Practitioner playbook
- Plead Secci as an independent theory. Do not bundle it with general respondeat superior.
- Authenticate the CPUC permit and Decisions 13-09-045, 14-04-022, and 14-11-043 to establish the regulatory framework. Decision 14-04-022 contains the "clearly still agents" quote — make sure it appears in every brief.
- Develop the platform-control record in discovery. Use the discovery roadmap, categories (5), (10), (15), (19), (20), and (23).
- Cite Jackson v. AEG Live for the agent-can-also-be-independent-contractor principle. Defense counsel will resist this; the appellate authority is squarely against them.
- Frame Borello as the defense detour. When the defense moves to compel Borello-style discovery on driver control, oppose with Secci and offer the platform-control record as sufficient under the regulated hirer framework.
See also
- Hub: The Seven-Theory Framework
- PUC § 5354 — Statutory Imputation Without Employment
- Common Carrier Nondelegable Duty (Civ. Code § 2100)
- Ostensible Agency in the TNC Context
- Proposition 22 Is a Labor Statute, Not a Tort Immunity
- TNC Discovery Roadmap — 24 Categories
Frequently Asked Questions
What is the Secci regulated hirer exception?
Secci v. United Independent Taxi Drivers, Inc. (2017) 8 Cal.App.5th 846 establishes vicarious liability for entities engaged in activity involving danger to the public, operating under government-imposed safety regulations, and holding a permit in aid of public safety. The exception does not depend on Borello control factors.
Why does Secci apply to Uber and Lyft?
Operating a fleet of vehicles transporting passengers on public roads is an activity involving possible danger to the public. The CPUC's TNC regulatory regime is government-imposed safety regulation. The TNC permit (Uber TCP0038150-P; Lyft TCP 32513) is a permit in aid of public safety. CPUC Decision 14-04-022 declares directly that TNC drivers "are clearly still agents connected with the firm."
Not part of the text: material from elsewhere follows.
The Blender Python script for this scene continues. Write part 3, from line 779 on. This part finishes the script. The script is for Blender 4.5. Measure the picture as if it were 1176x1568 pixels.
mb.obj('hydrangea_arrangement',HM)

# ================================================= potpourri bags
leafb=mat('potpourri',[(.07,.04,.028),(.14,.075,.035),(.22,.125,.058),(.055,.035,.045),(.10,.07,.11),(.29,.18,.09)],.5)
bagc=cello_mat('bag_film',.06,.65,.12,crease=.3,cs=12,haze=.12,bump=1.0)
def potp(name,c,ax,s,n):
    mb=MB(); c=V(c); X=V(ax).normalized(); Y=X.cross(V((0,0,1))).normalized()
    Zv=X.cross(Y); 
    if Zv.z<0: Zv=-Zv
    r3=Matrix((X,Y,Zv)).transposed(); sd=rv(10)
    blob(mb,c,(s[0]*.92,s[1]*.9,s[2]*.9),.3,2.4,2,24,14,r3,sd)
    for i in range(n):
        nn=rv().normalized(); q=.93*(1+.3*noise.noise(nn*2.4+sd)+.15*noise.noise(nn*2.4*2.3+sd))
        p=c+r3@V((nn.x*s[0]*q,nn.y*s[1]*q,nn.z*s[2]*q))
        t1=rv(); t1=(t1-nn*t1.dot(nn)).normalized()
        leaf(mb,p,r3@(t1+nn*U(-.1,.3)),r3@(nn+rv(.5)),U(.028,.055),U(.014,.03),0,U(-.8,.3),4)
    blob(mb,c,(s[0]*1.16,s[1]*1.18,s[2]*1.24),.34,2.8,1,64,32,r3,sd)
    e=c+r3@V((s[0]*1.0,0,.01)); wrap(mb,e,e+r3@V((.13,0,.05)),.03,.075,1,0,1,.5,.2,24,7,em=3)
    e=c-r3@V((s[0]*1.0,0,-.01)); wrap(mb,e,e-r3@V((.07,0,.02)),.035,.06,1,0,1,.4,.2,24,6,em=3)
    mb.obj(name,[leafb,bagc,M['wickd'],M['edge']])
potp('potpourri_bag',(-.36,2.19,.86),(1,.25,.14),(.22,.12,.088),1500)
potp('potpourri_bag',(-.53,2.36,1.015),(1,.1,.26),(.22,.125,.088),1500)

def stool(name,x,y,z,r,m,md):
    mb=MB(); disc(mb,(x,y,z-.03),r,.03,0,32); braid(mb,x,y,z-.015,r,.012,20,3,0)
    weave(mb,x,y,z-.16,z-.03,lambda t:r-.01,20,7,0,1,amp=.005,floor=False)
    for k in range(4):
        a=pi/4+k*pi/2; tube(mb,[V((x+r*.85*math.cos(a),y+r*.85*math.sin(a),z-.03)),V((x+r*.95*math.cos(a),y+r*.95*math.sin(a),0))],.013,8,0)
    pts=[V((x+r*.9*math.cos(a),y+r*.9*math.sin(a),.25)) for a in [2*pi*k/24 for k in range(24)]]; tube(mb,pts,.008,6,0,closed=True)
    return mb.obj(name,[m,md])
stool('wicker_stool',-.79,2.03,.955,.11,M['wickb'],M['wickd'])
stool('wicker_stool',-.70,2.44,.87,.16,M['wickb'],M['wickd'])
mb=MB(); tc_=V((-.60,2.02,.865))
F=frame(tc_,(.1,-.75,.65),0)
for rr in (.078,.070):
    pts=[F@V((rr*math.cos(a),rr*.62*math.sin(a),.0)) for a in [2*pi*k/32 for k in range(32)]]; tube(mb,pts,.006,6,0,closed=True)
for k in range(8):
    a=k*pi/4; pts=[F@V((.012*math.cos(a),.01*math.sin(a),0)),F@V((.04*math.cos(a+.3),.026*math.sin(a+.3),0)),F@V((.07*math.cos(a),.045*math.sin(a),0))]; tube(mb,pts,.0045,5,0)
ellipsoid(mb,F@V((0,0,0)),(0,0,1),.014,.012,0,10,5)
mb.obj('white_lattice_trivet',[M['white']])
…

Does Proposition 22 defeat the Secci theory?
No. Secci itself reaffirmed that "an agent may also be an independent contractor." Section 7451's classification operates only as to the driver-network relationship, not as to third-party vicarious-liability questions. Even if § 7451 reached tort claims, the regulated hirer exception does not depend on the absence of an independent-contractor label.
How does Secci differ from common-law respondeat superior?
Secci bypasses the Borello multifactor control analysis entirely. The theory turns on regulatory status — the entity is engaged in dangerous activity, operates under government-imposed safety rules, and holds a public-safety permit — rather than on control-of-details factors.